Toronto L-Tower | 204.82m | 58s | Cityzen | Daniel Libeskind

And here is an impromptu cell phone shot from today. I need to find a guitar bag with enough room for a DSLR and 4 lenses so this doesn't keep happening on off days. Any specialty bag makers reading this, I am looking for you!

gOFl4G8.jpg
 
Despite the many twinning towers in the area, I wouldn’t mind seeing this one twinned; the second setback with a slightly larger presence, a ripple of its former but facing opposite directions, and visually continuing the upper roof element…..just saying.
 
I think the cladding and the balconies look as busy and as unappealing as Aura's...why is everyone raving about this one?
 
I can't speak for anyone but myself, but the problem with Aura is that is has a motif but doesn't execute it well. It has a series of repetitive patterns which are fine in themselves, but because here the spacing is somewhat larger and there the spacing is somewhat smaller the whole thing looks wrong. For example, the silver bands that show up every five floors. That's fine, but then the spacing between the bands varies without rhyme or reason, and then at the top there's a missing silver band on the south end of the building and an extra half-dozen bands on the north side. There's no coherency to the pattern and it just looks wrong. And there are countless other examples of that (why the setbacks happen where they do, the placement of balconies on lower floors, the giant patch of spandrel that just appeared, etc). To borrow a musical term, Aura's facade is dissonant.

L doesn't have a pattern. The vertical bands have been (as near as I can tell) deliberately placed randomly. Because there's no pattern there's no expectation that bands belong in certain places, so the busyness of the facade doesn't bother me.
 
I think the cladding and the balconies look as busy and as unappealing as Aura's...why is everyone raving about this one?

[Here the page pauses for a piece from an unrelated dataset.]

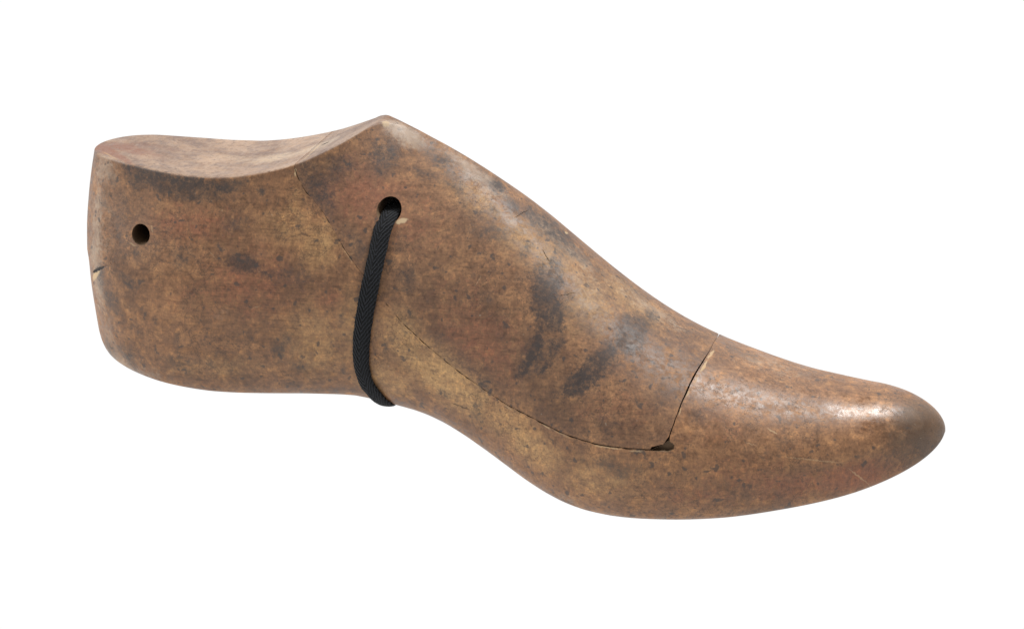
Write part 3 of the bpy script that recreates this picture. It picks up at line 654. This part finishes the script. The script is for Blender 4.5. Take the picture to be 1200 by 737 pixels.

You're not alone. Probably my only complaint (well, not quite complaint, but thing that could have been done better) is the cladding on L tower. It's far from horrible, but it doesn't have a high-quality look or finish to it and sometimes can look "cheap". From afar, as with all buildings, cladding becomes less relevant, but the east/west/south sides can look messy.

I find L tower didn't need fancy patterns or strips going up and down the tower, the buildings' unique curved-design speaks for itself. No real need to over complicate things (an exaggerated way of putting it).

Still a good looking building though.
 
Without the stripes and random patterning of balconies I think this tower would be very very bland. The shape of the building is interesting, but it's just one part of the overall package.
 
I think they should have just had white balconies without cladding stripes on the south east and west sides, those sides look busy because they put double stripes, once with the cladding and another time with the balconies. North side looks amazing though.
 
I think they should have just had white balconies without cladding stripes on the south east and west sides, those sides look busy because they put double stripes, once with the cladding and another time with the balconies. North side looks amazing though.
I've said the same thing a couple of times. I don't get why they did that.